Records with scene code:
********************

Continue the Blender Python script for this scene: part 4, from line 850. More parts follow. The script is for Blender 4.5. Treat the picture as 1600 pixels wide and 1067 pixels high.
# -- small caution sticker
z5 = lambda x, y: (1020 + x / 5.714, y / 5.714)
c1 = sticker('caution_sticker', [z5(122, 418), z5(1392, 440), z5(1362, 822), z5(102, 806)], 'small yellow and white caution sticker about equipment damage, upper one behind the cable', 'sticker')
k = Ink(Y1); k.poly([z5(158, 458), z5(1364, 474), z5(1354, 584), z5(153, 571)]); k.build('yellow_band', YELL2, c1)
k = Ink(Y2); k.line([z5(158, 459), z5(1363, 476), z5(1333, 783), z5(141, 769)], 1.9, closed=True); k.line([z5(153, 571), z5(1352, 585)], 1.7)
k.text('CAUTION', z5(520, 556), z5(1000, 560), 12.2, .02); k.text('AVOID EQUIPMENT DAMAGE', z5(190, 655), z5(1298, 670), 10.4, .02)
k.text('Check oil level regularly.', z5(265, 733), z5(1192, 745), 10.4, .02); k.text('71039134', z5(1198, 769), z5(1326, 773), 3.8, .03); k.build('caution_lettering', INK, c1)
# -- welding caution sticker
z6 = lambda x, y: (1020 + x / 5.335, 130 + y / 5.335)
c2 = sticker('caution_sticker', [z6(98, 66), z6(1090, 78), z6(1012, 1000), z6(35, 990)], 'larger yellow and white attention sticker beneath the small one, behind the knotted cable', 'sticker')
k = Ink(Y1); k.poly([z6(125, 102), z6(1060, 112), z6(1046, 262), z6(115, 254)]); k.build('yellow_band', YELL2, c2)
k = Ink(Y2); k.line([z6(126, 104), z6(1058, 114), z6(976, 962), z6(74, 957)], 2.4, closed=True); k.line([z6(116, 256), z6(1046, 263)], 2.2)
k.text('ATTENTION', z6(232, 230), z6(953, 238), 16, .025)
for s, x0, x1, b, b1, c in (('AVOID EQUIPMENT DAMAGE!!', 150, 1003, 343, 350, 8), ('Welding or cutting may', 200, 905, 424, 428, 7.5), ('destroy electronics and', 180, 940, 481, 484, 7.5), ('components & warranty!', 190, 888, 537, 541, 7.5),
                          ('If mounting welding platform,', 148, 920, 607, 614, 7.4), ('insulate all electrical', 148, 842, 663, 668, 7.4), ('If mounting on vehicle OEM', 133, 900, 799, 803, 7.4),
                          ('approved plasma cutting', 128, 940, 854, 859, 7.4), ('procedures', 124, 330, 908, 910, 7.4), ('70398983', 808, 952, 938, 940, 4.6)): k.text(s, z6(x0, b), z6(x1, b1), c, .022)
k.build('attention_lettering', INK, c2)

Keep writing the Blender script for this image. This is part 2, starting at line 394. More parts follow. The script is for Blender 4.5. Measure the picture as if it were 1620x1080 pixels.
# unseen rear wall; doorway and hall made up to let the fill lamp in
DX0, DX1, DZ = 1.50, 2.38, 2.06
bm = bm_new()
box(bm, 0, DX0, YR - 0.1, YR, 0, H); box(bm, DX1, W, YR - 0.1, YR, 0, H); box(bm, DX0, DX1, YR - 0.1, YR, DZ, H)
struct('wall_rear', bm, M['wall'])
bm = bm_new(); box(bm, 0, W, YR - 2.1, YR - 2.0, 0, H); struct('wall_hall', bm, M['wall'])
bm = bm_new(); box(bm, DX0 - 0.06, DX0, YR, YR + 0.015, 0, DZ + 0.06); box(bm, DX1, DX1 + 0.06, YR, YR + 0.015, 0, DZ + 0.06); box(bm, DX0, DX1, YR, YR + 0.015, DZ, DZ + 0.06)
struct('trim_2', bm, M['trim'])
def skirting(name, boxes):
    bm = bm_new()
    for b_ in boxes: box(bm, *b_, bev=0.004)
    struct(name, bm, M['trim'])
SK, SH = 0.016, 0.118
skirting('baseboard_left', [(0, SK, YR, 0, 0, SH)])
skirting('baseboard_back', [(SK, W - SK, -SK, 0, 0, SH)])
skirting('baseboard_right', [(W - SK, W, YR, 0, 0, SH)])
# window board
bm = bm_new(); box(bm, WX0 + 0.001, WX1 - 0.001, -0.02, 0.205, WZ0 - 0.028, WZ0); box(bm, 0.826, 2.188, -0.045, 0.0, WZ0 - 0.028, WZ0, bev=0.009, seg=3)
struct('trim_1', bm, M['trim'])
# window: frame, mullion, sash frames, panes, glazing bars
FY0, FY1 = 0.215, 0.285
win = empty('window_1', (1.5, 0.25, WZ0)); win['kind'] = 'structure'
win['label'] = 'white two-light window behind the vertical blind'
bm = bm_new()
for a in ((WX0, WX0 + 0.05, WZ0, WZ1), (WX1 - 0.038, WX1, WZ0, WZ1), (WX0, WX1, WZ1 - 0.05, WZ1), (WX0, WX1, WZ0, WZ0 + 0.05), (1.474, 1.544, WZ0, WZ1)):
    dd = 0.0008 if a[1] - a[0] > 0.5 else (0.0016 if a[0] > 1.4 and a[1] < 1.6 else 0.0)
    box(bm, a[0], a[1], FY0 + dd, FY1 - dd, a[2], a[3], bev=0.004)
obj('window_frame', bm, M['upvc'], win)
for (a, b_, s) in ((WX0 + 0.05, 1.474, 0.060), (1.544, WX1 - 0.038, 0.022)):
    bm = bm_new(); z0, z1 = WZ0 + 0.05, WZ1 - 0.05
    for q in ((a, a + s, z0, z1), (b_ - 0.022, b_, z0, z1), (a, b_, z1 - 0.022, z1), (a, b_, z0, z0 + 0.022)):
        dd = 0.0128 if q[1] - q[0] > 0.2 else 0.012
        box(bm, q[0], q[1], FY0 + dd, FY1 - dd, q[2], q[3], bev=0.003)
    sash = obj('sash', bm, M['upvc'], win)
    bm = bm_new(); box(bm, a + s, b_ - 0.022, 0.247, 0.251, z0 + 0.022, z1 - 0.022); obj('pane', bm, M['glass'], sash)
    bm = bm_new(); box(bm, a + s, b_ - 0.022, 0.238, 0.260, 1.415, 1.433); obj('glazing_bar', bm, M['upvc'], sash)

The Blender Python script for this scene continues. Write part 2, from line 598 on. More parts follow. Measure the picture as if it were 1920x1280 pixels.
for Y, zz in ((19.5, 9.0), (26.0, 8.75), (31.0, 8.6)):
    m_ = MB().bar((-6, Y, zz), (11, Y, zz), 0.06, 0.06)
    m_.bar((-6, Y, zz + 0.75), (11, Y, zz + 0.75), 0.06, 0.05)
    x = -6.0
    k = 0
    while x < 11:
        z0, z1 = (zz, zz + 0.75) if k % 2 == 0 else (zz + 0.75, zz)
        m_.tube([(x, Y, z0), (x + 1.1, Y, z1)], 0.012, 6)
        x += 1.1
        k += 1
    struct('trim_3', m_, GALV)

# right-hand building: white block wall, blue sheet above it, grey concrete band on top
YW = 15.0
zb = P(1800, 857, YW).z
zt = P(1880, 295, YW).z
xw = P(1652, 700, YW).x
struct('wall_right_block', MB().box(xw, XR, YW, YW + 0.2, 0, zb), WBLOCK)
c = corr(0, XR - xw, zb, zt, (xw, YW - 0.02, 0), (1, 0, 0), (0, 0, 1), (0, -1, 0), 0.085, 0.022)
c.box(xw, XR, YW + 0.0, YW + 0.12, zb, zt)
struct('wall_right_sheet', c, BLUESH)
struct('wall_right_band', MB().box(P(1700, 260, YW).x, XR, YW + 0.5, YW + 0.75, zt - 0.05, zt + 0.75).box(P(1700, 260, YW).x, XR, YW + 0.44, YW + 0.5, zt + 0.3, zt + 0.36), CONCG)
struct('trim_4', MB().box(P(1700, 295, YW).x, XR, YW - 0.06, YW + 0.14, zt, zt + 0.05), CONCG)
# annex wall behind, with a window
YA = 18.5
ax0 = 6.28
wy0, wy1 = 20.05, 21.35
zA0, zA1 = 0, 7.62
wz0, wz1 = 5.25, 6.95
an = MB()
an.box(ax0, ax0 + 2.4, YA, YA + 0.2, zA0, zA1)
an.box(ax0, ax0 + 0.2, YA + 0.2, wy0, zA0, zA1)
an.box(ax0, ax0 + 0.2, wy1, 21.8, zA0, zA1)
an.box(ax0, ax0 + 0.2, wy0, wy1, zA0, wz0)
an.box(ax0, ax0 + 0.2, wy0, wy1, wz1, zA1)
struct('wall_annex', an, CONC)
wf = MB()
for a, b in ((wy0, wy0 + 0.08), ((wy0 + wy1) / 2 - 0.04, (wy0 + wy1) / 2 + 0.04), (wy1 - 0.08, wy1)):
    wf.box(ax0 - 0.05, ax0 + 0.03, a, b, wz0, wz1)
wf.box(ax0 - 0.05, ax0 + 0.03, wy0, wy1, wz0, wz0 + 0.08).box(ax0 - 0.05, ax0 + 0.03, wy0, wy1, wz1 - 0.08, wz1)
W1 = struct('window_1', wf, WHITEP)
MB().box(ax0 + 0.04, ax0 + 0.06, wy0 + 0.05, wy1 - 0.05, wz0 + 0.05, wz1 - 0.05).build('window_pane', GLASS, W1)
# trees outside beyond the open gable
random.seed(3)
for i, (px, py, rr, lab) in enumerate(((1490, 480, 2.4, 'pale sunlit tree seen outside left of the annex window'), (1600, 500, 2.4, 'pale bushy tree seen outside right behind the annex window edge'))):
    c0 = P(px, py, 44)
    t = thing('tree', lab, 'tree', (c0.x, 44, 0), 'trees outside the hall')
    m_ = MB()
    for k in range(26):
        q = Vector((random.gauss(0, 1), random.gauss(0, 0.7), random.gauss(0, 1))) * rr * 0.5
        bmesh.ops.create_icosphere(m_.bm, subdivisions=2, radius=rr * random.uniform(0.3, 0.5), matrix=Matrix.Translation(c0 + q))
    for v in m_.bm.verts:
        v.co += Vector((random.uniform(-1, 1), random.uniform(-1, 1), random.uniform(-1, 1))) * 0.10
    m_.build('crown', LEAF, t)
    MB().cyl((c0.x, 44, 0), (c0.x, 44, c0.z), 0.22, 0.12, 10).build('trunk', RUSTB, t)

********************

### WHAT IS REQUIRED
Give back exactly the lines running from the line that contains "The Blender Python script for this scene continues." through the line that contains "struct('trim_3', m_, GALV)", and nothing outside them.

### ANSWER FOR THE TASK
The Blender Python script for this scene continues. Write part 2, from line 598 on. More parts follow. Measure the picture as if it were 1920x1280 pixels.
for Y, zz in ((19.5, 9.0), (26.0, 8.75), (31.0, 8.6)):
    m_ = MB().bar((-6, Y, zz), (11, Y, zz), 0.06, 0.06)
    m_.bar((-6, Y, zz + 0.75), (11, Y, zz + 0.75), 0.06, 0.05)
    x = -6.0
    k = 0
    while x < 11:
        z0, z1 = (zz, zz + 0.75) if k % 2 == 0 else (zz + 0.75, zz)
        m_.tube([(x, Y, z0), (x + 1.1, Y, z1)], 0.012, 6)
        x += 1.1
        k += 1
    struct('trim_3', m_, GALV)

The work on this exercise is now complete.